Cette grève, portée par les femmes, va subir toutes les violences et nourrir l’image de Douarnenez. Joséphine n’est pas la plus charismatique, la plus visible, mais elle est hyper engagée et sera remarquée. Alors, sans formation préalable - mais c’est encore le cas aujourd’hui n’est-ce pas - on lui propose de l’intégrer à une liste pour les municipales. Et ceci permet à une dizaine de femmes d’être élues en France, dont notre chère Joséphine.

Sauf que c’est illégal : Joséphine est élue en mai et dès novembre 1925 son élection est invalidée par le Conseil d’État. Elle retournera à son quotidien et surtout, elle s’éloignera totalement de la politique. 

Quelles leçons peut-on tirer de cette histoire ?

D’abord, que les femmes ont toujours été présentes dans toutes les luttes sociales, et c’est important de le rappeler parce qu’en dehors de la Marianne, toujours représentée à moitié à poil d’ailleurs et dont on croit à tort qu’elle représente La Révolution française, dans le tableau La liberté guidant le peuple d’Eugène Delacroix alors qu’il s’agit du soulèvement parisien des trois glorieuses, eh bien, on voit peu les femmes. On peut même dire qu’elles sont plutôt invisibilisées par l’histoire. En ce qui concerne la révolte des Penn Sardin, aucune excuse, c’est une grève de femmes d’ailleurs peu soutenir par les hommes au départ. 

Et puis, il y a une sorte d’anachronisme concernant Joséphine Pencalet. Beaucoup ont tenté de l'ériger en héroïne féministe. Et c’est là qu’interviennent les travaux très intéressant de La journaliste Anne Gouérou et de Fanny Brugnon, historienne, chercheuse et maîtresse de conférences l’Université Rennes 2.

De féminisme, Joséphine Pencalet ne s’en réclamait pas. Ça n’était pas son sujet. En ça, la grève des Penn Sardin est une grève de femmes et pas une grève de féministes.

Mais faut-il se revendiquer d’être féministe pour pratiquer un engagement féministe ? La grève des Penn Sardin et le parcours engagé de Joséphine Pencalet répondent à cette question : non. Ce qui est féministe, c’est la lutte pour les droits des femmes et pour l’égalité, bref pour la justice sociale. Or, c’est exactement ce qu’ont pratiqué les Penn Sardin en revendiquant un salaire plus juste et en se faisant entendre dans leurs réalités de femmes. 

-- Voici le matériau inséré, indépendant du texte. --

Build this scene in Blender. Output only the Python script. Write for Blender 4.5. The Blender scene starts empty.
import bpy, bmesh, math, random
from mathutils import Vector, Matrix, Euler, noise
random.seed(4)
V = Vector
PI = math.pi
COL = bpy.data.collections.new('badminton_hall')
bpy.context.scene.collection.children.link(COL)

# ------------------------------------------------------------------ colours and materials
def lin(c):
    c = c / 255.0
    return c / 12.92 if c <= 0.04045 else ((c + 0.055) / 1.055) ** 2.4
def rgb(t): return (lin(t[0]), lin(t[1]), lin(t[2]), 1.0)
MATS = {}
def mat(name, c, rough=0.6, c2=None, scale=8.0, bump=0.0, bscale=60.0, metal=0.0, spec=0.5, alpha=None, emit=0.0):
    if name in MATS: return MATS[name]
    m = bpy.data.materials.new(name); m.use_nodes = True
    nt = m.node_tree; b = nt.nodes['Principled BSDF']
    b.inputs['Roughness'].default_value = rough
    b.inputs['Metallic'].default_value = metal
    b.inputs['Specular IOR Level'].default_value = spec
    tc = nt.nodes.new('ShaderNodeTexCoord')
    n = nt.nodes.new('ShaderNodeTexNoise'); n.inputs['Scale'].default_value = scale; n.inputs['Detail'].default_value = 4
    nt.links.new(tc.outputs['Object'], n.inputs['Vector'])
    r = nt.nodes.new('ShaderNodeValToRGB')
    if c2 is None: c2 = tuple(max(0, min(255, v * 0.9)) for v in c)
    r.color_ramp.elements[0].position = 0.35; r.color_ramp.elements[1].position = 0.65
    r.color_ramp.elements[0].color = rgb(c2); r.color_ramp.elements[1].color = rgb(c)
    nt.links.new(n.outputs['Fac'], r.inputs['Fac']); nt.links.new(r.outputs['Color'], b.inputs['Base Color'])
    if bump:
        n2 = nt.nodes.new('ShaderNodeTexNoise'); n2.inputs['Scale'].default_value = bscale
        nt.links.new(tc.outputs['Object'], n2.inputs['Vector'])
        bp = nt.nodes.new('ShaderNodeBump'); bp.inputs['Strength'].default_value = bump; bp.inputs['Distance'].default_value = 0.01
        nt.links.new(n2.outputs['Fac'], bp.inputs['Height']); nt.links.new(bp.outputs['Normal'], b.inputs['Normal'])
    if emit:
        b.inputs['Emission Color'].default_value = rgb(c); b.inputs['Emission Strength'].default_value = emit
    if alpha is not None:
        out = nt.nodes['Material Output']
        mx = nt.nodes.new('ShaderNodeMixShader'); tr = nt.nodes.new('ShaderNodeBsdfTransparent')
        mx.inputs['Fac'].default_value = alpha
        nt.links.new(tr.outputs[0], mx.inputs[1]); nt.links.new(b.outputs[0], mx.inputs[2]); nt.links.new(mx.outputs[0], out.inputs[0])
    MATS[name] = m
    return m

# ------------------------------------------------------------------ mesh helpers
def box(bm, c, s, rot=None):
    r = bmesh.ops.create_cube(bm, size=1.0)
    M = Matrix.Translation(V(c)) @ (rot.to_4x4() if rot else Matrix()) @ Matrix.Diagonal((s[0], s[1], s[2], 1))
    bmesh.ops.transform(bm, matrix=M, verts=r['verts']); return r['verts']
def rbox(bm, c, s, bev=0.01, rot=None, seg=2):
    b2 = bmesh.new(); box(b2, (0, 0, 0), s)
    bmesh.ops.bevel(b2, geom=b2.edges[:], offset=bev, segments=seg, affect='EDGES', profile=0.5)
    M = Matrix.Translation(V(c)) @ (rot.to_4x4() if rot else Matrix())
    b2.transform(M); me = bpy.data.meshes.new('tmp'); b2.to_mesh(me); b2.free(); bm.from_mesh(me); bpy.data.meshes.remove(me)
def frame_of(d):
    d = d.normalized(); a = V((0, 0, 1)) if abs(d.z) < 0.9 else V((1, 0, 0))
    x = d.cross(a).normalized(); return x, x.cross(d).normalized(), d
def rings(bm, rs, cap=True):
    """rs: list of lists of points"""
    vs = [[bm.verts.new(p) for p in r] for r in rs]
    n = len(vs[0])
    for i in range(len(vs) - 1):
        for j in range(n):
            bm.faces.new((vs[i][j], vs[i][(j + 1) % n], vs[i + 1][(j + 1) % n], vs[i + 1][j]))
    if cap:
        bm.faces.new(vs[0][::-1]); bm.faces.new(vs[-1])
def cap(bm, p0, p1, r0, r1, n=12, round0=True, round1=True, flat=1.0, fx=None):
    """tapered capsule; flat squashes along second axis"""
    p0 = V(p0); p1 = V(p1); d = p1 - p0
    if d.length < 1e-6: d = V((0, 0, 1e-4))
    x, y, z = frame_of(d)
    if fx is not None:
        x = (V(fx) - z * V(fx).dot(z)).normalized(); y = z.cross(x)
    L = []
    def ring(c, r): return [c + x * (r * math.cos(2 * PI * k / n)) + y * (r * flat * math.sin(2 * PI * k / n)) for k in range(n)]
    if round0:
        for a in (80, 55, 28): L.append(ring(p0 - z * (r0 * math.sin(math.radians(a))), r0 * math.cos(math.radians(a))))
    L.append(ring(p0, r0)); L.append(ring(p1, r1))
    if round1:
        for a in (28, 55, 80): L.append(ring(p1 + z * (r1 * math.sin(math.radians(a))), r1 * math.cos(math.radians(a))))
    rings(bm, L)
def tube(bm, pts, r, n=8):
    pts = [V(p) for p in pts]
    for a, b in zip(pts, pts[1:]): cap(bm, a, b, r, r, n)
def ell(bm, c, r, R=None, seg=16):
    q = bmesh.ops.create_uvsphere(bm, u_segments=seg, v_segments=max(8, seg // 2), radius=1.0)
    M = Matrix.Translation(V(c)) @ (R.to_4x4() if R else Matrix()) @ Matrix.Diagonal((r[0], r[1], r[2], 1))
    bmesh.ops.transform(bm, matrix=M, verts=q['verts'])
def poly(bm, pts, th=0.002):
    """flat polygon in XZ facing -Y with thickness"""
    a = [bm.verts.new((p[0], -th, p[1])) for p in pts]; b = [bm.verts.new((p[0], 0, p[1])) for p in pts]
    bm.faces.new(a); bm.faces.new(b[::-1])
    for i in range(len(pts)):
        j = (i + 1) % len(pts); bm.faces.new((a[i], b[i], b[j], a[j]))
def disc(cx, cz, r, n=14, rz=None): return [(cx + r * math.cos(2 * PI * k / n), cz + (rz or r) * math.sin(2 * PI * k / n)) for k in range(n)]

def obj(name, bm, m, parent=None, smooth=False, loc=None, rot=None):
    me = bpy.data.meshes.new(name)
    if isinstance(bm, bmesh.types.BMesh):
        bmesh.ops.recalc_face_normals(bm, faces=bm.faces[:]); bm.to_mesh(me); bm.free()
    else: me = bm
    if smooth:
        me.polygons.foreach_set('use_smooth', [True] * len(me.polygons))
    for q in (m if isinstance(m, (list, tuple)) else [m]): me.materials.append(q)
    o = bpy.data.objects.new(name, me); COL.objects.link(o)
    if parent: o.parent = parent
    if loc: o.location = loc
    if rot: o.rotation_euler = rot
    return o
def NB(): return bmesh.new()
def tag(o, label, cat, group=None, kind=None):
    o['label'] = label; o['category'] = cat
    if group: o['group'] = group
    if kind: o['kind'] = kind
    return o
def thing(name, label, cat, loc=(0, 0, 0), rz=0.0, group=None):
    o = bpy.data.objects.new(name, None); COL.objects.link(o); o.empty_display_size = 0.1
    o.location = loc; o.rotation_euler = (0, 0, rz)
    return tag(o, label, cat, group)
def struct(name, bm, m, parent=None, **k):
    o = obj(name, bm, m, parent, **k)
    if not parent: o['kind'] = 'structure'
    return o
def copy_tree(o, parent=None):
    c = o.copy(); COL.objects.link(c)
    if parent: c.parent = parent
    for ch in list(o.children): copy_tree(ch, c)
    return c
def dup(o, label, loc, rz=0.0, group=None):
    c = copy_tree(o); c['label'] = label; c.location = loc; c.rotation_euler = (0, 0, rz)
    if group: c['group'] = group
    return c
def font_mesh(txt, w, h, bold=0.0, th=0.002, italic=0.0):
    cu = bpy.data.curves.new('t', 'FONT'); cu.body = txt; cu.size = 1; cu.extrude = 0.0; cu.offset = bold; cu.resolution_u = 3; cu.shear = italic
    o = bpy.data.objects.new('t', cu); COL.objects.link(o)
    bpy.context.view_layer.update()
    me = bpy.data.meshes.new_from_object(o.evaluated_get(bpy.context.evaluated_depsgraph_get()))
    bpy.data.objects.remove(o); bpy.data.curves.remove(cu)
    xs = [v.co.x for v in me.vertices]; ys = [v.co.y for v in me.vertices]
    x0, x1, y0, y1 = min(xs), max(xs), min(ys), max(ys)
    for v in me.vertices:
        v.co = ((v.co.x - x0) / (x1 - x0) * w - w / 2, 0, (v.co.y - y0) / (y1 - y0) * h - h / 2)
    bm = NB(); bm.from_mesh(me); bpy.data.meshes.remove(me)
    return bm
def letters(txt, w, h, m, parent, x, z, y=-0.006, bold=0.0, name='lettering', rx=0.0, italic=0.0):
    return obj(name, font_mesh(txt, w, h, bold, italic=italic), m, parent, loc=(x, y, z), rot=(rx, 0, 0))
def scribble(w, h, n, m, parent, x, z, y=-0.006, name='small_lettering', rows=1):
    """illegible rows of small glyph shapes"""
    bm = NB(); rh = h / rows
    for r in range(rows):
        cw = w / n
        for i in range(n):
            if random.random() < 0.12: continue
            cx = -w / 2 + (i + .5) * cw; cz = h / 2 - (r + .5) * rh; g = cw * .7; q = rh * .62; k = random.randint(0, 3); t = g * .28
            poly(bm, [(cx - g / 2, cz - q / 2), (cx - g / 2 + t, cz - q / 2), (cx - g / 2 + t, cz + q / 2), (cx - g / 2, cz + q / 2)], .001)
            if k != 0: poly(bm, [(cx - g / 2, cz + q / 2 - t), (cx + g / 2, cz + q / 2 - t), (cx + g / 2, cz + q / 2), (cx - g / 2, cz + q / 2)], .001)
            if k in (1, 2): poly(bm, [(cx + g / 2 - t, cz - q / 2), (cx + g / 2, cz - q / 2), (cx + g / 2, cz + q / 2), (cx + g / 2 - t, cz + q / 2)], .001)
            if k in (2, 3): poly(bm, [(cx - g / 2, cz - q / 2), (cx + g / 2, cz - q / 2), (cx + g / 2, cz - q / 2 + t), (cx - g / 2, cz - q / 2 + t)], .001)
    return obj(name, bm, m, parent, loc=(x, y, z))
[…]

Si ces sujets vous intéressent, voici quelques idées de sorties et conseils lecture : 

  • On est en plein milieu du Festival Sous les paupières des femmes qui se passe dans toute la communauté d’agglomération de Quimperlé. Au sujet de la place des femmes en politique, toujours en se projetant vers 2026 et même, 2027, j’y donnerai une conférence ce jeudi. Toutes les infos sur le festival Sous les paupières des femmes et ses nombreux événements, sont à retrouver sur le site quimperle.bzh
  • Pour ce qui est de l’histoire de Joséphine Pencalet, des Penn Sardin et de leur lutte, il y a ces livres :

Fanny Bugnon, L’Élection interdite : Itinéraire de Joséphine Pencalet, ouvrière bretonne

Anne Crignon, Une belle grève de femmes: Les Penn sardin Douarnenez, 1924

Et bien sûr le documentaire d'Anne Gouérou qui s’appelle « Joséphine Pencalet, une pionnière » qu’on peut retrouver sur le site BED.BZH

Je terminerai en vous racontant, parce que l’actualité du monde nous percute forcément toutes et tous, ce que m’a dit ma grand-mère un jour : « Quand je suis née en 1929, j’étais une citoyenne de 3e zone parce que je n’avais ni le droit de voter, ni celui de contrôler mon corps. Quand ta mère est née en 1955, elle était une citoyenne de seconde zone parce qu’elle pouvait voter, mais pas contrôler son corps. Toi, tu es une citoyenne de 1ʳᵉ catégorie et c’est parce que tout ça est toujours très fragile qu’il faudra que tu ne lâches jamais rien ».